Colt is having discussions with AT&T in regards to ordering Ethernet services across the latter's network. "However, there isn’t that capability at this stage," according to Voltolini.
Sloan said there has been significant interest in the API capabilities, and that AT&T expects to have live customers soon. AT&T and Colt completed the development and issued the first test orders in March and have been doing further testing since then, according to Sloan.
At MEF 17 two years ago, AT&T, Orange, Colt and a handful of vendors showed a proof-of-concept demonstration using the LSO Sonata software development kit (SDK) to provision Ethernet services across AT&T and Orange's SDN architectures. During MEF 18 in October, Orange, Colt and AT&T said they would have their respective LSO Sonata implementations, mainly E-Line services, available in the first quarter of this year.
Two years ago at Mobile World Congress in Barcelona, AT&T, Orange Business Services and Colt announced they had formed an orchestration partnership that would allow them to provide Carrier Ethernet services across each other's SDN architectures using TM Forum and MEF LSO APIs.
In March, Colt Technology Services and Verizon conducted a trial of two-way, inter-carrier network orchestration of Carrier Ethernet services across each other's networks using LSO Sonata.
While AT&T and Colt are claiming to be the first to implement the LSO Sonata APIs to automate ordering, future announcements between AT&T, Colt Orange Business Services, and Verizon would seem to be forthcoming.
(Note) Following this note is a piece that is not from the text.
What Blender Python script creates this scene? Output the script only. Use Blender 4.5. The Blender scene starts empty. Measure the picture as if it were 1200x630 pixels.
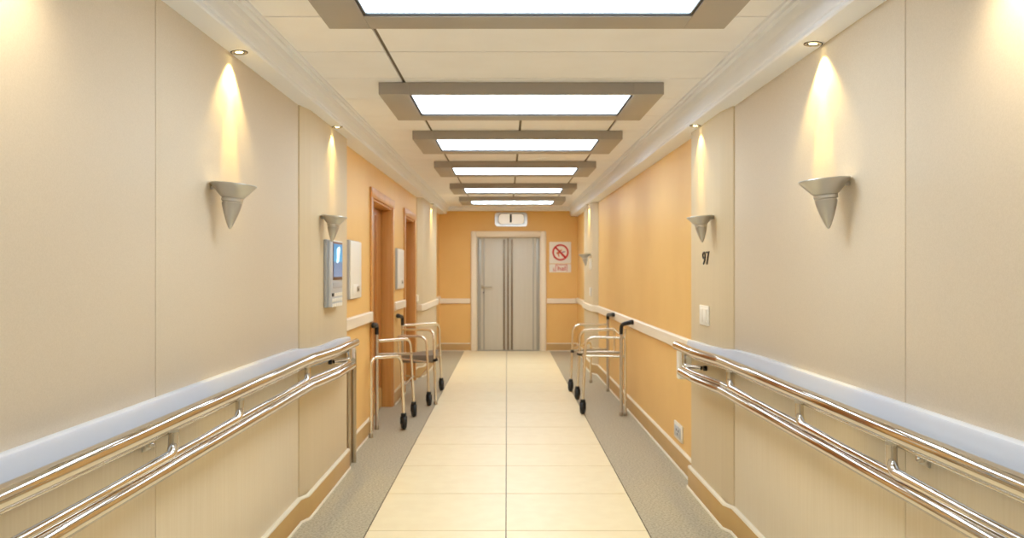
import bpy, bmesh, math, random
from mathutils import Vector, Matrix
PI = math.pi
random.seed(4)
sc = bpy.context.scene
COL = sc.collection
H = 1.43            # eye height
F = 982.0           # focal length in pixels of the 1200 px wide frame

# ------------------------------------------------------------------ materials
def lin(c):
    return tuple(((v/255.)/12.92 if v/255. <= .04045 else ((v/255.+.055)/1.055)**2.4) for v in c)

def mat(name, rgb, rough=.5, metal=0., emit=None, estr=0., spec=.5):
    m = bpy.data.materials.new(name); m.use_nodes = True
    b = m.node_tree.nodes['Principled BSDF']
    b.inputs['Base Color'].default_value = (*lin(rgb), 1)
    b.inputs['Roughness'].default_value = rough
    b.inputs['Metallic'].default_value = metal
    b.inputs['Specular IOR Level'].default_value = spec
    if emit:
        b.inputs['Emission Color'].default_value = (*lin(emit), 1)
        b.inputs['Emission Strength'].default_value = estr
    return m

def textured(m, rgb2, scale=(1, 1, 1), nscale=30., detail=3., amount=.5, bump=.0, bscale=None, bdist=.002, lo=.35, hi=.65):
    """object-space noise between the base colour and rgb2, plus an optional fine bump"""
    nt = m.node_tree; N = nt.nodes; L = nt.links
    b = N['Principled BSDF']
    tc = N.new('ShaderNodeTexCoord'); mp = N.new('ShaderNodeMapping')
    mp.inputs['Scale'].default_value = scale
    L.new(tc.outputs['Object'], mp.inputs['Vector'])
    no = N.new('ShaderNodeTexNoise'); no.inputs['Scale'].default_value = nscale; no.inputs['Detail'].default_value = detail
    L.new(mp.outputs['Vector'], no.inputs['Vector'])
    mr = N.new('ShaderNodeMapRange'); mr.inputs['From Min'].default_value = lo; mr.inputs['From Max'].default_value = hi
    mr.inputs['To Max'].default_value = amount
    L.new(no.outputs['Fac'], mr.inputs['Value'])
    mx = N.new('ShaderNodeMix'); mx.data_type = 'RGBA'
    mx.inputs['A'].default_value = b.inputs['Base Color'].default_value[:]
    mx.inputs['B'].default_value = (*lin(rgb2), 1)
    L.new(mr.outputs['Result'], mx.inputs['Factor'])
    L.new(mx.outputs['Result'], b.inputs['Base Color'])
    if bump:
        n2 = N.new('ShaderNodeTexNoise'); n2.inputs['Scale'].default_value = bscale or nscale; n2.inputs['Detail'].default_value = 2
        L.new(mp.outputs['Vector'], n2.inputs['Vector'])
        bp = N.new('ShaderNodeBump'); bp.inputs['Strength'].default_value = bump; bp.inputs['Distance'].default_value = bdist
        L.new(n2.outputs['Fac'], bp.inputs['Height']); L.new(bp.outputs['Normal'], b.inputs['Normal'])
    return m

M = {}
M['beige'] = textured(mat('beige_wall_vinyl', (218, 203, 182), .55, spec=.35), (206, 190, 167), nscale=230, amount=.5, bump=.3, bscale=300, bdist=.0012)
M['beige_low'] = textured(mat('beige_wainscot', (228, 213, 187), .45, spec=.4), (219, 202, 172), scale=(40, 40, 1.2), nscale=2.2, amount=.5)
M['pilaster'] = textured(mat('pilaster_vinyl', (212, 193, 160), .5, spec=.35), (203, 183, 149), scale=(60, 60, .6), nscale=2., amount=.45)
M['orange'] = textured(mat('orange_wall_paint', (235, 191, 119), .45, spec=.35), (230, 184, 111), nscale=2.2, amount=.6)
M['base'] = textured(mat('tan_baseboard', (198, 160, 100), .4), (190, 151, 92), nscale=6, amount=.5)
M['caulk'] = mat('pale_edge_bead', (236, 226, 204), .4)
M['white'] = mat('white_trim_paint', (238, 241, 252), .55, spec=.25)
M['rail_white'] = mat('white_bumper_vinyl', (203, 209, 224), .25)
M['cream_trim'] = mat('cream_bumper_vinyl', (240, 226, 204), .35)
M['ceiling'] = textured(mat('ceiling_plank', (245, 245, 251), .6, spec=.3), (240, 239, 244), nscale=4, amount=.5)
M['ceil_gap'] = mat('ceiling_joint', (120, 108, 96), .7)
M['tile'] = textured(mat('cream_floor_tile', (246, 232, 196), .38), (240, 224, 186), nscale=9, amount=.6, bump=.12, bscale=90, bdist=.001)
M['grout'] = mat('dark_grout', (104, 88, 62), .8)
M['vinyl'] = textured(mat('grey_green_sheet_vinyl', (196, 186, 162), .5, spec=.4), (150, 140, 117), nscale=75, amount=.9, detail=5, bump=.8, bscale=55, bdist=.004)
M['frame_grey'] = mat('taupe_fixture_metal', (168, 162, 157), .45, .2)
M['gasket'] = mat('black_gasket', (22, 20, 18), .5)
M['panel'] = mat('white_light_diffuser', (255, 255, 255), .5, emit=(221, 240, 255), estr=8.5)
M['panel_bright'] = mat('bright_light_diffuser', (255, 255, 255), .5, emit=(221, 240, 255), estr=14.)
M['chrome'] = mat('polished_chrome', (204, 198, 190), .05, 1.)
M['chrome2'] = mat('chrome_bracket', (222, 218, 212), .09, 1.)
M['satin'] = mat('satin_aluminium', (206, 202, 196), .3, .9)
M['champagne'] = mat('champagne_aluminium', (240, 232, 214), .22, .8)
M['steel_dull'] = mat('dull_steel', (182, 170, 150), .3, .9)
M['sconce'] = mat('silver_sconce_paint', (190, 187, 183), .3, .7)
M['sconce_in'] = mat('sconce_inner_white', (240, 236, 224), .4)
M['rubber'] = mat('black_rubber', (22, 21, 20), .5)
M['seat'] = mat('taupe_seat_panel', (128, 112, 92), .5)
M['wood'] = textured(mat('orange_brown_door_wood', (190, 126, 58), .38), (162, 100, 40), scale=(9, 9, .5), nscale=2.2, detail=5, amount=.9)
M['casing'] = textured(mat('honey_wood_casing', (212, 154, 84), .38), (194, 134, 66), scale=(10, 10, .6), nscale=2.2, detail=5, amount=.8)
M['door_grey'] = textured(mat('greige_door_laminate', (208, 202, 188), .38), (202, 195, 180), scale=(12, 12, .6), nscale=2, amount=.5)
M['door_strip'] = mat('bronze_door_strip', (134, 116, 92), .35, .5)
M['door_band'] = mat('grey_door_edge_band', (170, 166, 156), .35, .3)
M['plastic'] = mat('white_plastic', (238, 232, 220), .35)
M['plastic_grey'] = mat('grey_plastic', (176, 176, 178), .4)
M['silver_plastic'] = mat('silver_plastic', (198, 202, 208), .35, .3)
M['black'] = mat('black_paint', (14, 13, 12), .4)
M['brown_bar'] = mat('brown_screen_bar', (112, 74, 48), .5)
M['red'] = mat('red_print', (205, 40, 34), .45)
M['orange_print'] = mat('orange_print', (214, 120, 80), .45)
M['purple_print'] = mat('purple_print', (150, 84, 140), .45)
M['bulb'] = mat('downlight_lens', (255, 240, 200), .3, emit=(255, 236, 170), estr=14.)
M['sign_white'] = mat('sign_face_white', (240, 238, 232), .35, emit=(255, 250, 240), estr=.3)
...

“Today’s announcement is the culmination of a long journey. This project started as a proof of concept (PoC), and it is incredibly exciting to reach this stage,” said Voltolini, in a prepared statement. “We are proud to have been part of this process from the beginning. With the adoption of LSO Sonata APIs in our production network, we are improving efficiencies, reducing manual processes, and helping to improve how we all work together as an industry.”
RELATED: MEF tunes up LSO Sonata in a developer release, defines SD-WAN and bows enterprise community
The LSO Sonata standardization effort is being conducted under the auspices of the MEF 3.0 Global Services Framework. After putting the LSO Sonata APIs out in October as a developer release, MEF today announced the availability of the LSO Sonata SDK (Software Development Kit) Release 3 with APIs for inter-provider serviceability, product inventory, quoting, and ordering.
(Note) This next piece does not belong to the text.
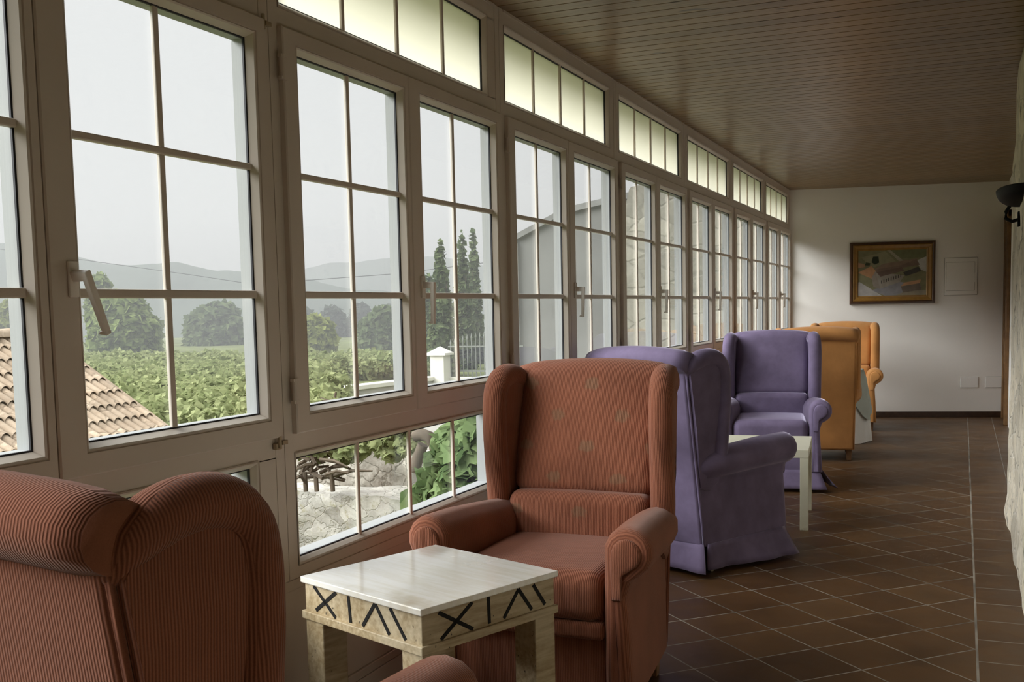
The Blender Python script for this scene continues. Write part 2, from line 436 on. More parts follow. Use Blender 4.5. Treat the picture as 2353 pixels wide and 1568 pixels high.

Simultaneously, MEF also today announced its pilot MEF 3.0 LSO Sonata certification program for inter-provider service automation, with an initial focus on automating ordering of MEF 3.0 Carrier Ethernet Access E-Line services.
“Certified MEF 3.0 LSO Sonata APIs will be the critical enabler for orchestrating MEF 3.0 services – starting with Carrier Ethernet and extending to SD-WAN, Optical Transport, and IP – across a global federation of automated networks,” said Pascal Menezes, CTO, MEF, in a statement. “More than 50 service providers around the world have voiced support for development and adoption of LSO Sonata APIs to realize time-to-revenue and profit goals. We expect a core group will participate in the pilot certification program, leading the industry shift from manual inter-provider processes to dynamic service automation.”